In the end, by using a FIFO Calculator, businesses can simplify cost of goods sold (COGS) calculations, inventory management, and financial reporting. Overall, this tool makes it easier to manage inventory efficiently, improve accounting accuracy, and support better business decision-making.
FAQs
Q1. What is FIFO in inventory accounting?
Answer: In the First In, First Out (FIFO) method, businesses sell the oldest purchased items first and record their costs in COGS.
Q2. How do you calculate FIFO?
Answer: Start with the earliest purchase batch, assign units sold from that batch first, and continue until all sold units are covered.

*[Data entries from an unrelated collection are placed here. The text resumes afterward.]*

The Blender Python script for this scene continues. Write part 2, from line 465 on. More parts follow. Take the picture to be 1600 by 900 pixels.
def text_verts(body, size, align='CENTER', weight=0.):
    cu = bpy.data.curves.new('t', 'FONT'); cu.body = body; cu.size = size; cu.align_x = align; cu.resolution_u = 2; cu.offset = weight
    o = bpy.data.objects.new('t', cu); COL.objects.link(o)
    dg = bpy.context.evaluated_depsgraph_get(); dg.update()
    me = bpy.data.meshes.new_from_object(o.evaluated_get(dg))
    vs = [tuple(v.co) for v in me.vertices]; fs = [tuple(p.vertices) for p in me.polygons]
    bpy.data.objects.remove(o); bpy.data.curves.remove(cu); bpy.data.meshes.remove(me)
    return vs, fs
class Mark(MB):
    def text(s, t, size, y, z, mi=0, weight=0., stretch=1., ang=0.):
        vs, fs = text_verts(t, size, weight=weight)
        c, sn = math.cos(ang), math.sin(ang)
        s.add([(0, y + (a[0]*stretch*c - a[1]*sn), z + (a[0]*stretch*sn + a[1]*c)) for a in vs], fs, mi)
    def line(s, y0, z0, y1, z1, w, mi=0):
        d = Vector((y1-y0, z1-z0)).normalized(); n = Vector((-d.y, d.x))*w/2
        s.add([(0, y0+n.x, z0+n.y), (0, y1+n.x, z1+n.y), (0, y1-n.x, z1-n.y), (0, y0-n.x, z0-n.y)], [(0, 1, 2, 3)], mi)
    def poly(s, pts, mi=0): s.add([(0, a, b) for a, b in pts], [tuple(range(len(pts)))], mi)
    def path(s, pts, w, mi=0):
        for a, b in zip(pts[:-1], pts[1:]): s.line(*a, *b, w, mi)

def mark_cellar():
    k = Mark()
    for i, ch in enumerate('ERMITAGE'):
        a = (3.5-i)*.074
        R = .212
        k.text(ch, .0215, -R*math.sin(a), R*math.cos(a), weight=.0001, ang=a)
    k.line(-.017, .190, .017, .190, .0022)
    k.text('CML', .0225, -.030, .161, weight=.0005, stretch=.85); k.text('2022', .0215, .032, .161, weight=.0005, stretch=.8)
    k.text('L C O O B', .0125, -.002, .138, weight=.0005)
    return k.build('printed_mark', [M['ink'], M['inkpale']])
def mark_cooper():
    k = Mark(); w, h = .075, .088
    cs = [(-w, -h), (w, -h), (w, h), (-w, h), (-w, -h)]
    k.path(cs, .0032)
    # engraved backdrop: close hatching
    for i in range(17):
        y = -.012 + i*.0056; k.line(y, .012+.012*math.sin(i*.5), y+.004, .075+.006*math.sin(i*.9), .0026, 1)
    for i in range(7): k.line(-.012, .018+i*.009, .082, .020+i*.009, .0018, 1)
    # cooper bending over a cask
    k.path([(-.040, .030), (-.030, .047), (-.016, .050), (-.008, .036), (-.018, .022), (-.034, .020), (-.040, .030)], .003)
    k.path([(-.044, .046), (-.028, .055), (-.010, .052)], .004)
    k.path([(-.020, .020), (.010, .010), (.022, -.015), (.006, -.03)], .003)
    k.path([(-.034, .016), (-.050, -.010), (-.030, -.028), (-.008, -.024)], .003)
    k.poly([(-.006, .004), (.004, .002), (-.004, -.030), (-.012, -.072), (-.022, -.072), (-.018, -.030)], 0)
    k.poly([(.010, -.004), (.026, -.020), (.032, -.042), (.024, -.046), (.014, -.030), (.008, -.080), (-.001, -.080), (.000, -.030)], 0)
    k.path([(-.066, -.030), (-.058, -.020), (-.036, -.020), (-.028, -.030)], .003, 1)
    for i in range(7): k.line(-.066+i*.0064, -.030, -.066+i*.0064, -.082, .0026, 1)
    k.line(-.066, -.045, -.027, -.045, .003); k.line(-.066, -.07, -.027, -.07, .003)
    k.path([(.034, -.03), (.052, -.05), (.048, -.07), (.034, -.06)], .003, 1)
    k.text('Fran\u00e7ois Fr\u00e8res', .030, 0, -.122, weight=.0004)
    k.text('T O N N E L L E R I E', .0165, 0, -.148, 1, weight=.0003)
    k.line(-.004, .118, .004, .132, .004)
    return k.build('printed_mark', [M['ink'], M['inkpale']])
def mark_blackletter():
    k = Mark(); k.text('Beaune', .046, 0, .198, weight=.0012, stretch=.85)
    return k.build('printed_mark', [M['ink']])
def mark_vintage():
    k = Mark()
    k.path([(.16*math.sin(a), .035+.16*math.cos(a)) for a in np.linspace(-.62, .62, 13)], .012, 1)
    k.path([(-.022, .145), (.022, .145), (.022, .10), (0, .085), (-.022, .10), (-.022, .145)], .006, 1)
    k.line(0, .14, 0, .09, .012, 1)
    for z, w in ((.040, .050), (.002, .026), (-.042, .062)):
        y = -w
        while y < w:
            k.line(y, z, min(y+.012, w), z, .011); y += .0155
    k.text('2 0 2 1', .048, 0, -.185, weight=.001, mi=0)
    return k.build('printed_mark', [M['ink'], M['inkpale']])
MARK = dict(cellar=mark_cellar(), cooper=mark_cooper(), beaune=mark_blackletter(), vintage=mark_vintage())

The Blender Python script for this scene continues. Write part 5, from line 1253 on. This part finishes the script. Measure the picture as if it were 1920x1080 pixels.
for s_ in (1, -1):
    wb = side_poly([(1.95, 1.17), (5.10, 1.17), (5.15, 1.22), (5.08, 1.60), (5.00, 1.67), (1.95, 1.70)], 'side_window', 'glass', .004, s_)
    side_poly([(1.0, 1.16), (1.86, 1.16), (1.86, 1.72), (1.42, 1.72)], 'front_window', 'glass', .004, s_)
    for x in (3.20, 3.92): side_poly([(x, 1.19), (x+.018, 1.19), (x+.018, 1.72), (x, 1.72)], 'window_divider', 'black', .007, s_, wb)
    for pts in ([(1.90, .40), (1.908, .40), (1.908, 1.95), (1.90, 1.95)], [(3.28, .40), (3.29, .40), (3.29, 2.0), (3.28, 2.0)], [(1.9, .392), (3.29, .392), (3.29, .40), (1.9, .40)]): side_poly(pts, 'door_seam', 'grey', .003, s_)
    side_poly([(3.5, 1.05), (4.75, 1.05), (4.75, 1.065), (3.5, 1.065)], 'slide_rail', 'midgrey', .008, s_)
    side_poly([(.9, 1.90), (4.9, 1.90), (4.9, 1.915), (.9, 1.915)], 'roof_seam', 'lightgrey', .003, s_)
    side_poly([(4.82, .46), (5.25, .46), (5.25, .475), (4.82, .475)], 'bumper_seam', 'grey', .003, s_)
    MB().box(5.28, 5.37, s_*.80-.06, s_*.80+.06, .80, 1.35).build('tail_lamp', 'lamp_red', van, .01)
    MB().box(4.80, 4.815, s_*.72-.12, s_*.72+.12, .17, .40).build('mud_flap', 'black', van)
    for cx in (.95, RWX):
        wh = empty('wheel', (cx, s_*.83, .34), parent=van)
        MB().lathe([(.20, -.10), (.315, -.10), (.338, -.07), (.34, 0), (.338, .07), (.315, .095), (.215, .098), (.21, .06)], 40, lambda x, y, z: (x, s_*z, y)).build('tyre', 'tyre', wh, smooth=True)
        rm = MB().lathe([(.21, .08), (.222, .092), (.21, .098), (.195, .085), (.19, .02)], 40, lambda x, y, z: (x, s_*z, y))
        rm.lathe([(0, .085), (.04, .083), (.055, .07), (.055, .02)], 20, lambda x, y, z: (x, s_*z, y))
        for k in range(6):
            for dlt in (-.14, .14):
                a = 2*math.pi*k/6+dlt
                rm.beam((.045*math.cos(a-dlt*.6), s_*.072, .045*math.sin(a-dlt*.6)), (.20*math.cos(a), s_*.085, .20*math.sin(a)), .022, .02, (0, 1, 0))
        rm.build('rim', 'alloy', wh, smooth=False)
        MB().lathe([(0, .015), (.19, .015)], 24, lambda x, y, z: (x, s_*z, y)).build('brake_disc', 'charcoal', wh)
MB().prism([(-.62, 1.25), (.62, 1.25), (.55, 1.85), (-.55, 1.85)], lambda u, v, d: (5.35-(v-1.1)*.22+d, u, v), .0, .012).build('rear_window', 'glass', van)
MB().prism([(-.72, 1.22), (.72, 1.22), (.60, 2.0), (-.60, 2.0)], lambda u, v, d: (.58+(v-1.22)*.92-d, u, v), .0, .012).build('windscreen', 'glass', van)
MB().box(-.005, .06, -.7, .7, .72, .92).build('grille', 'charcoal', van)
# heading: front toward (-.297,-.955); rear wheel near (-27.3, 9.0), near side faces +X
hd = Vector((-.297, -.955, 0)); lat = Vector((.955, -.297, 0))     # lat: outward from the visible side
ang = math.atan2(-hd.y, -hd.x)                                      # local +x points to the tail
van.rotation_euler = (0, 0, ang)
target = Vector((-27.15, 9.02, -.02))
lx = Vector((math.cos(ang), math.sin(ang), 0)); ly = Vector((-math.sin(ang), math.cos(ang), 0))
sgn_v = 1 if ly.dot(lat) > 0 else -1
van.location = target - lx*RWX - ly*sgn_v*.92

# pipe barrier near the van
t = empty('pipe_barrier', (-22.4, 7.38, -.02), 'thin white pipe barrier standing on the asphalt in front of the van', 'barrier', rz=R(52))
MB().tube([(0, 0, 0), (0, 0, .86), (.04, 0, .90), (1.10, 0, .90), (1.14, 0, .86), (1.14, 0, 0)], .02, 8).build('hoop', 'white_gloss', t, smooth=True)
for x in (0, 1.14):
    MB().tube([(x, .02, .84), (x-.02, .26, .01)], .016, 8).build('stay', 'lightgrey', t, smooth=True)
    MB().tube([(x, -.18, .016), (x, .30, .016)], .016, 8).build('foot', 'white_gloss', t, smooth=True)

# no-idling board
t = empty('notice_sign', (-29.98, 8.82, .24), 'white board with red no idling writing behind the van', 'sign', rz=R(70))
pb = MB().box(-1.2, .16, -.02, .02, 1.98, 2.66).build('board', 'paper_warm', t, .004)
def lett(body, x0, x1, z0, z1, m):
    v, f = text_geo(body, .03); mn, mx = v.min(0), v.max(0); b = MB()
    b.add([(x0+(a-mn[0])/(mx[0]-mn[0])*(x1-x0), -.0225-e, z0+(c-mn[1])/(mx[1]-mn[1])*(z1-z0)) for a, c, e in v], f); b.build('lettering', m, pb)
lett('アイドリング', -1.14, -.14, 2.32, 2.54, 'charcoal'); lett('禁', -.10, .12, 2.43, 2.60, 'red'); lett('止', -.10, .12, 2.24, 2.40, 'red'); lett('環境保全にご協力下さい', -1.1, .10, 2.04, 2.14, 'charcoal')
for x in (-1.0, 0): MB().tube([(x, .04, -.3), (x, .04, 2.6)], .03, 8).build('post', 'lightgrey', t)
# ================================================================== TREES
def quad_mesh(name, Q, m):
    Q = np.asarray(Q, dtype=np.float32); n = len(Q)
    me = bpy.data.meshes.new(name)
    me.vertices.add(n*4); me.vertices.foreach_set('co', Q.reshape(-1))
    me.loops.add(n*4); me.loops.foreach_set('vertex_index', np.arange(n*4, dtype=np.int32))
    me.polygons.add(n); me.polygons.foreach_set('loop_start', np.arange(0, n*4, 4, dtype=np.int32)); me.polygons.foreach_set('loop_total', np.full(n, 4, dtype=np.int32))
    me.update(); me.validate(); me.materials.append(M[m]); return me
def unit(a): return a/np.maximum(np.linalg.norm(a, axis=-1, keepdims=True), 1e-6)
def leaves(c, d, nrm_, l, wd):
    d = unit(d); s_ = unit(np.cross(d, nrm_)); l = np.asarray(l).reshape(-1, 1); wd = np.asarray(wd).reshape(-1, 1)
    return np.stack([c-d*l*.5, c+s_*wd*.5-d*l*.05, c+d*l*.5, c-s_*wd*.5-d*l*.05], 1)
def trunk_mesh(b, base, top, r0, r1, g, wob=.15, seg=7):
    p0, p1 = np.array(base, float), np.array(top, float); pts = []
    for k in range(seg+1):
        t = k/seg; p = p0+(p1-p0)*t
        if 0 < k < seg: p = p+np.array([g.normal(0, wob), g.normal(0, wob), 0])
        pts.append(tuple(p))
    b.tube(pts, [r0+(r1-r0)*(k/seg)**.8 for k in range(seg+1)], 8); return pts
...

Q3. What is the FIFO formula for COGS?
Answer: COGS = Sum of (units sold from each batch × that batch’s unit cost), starting from the earliest batch.
Q4. Is FIFO better than LIFO?
Answer: Compared to Last In, First Out (LIFO), FIFO shows higher profits during inflation, but the best method depends on business goals.
Q5. How does FIFO affect taxes?
Answer: During rising prices, FIFO usually increases reported profit, which may result in higher taxes.
Q6. Is FIFO can be use in perpetual inventory systems?
Answer: Yes, FIFO works in both perpetual and periodic systems. However, the difference is only when calculations are performed.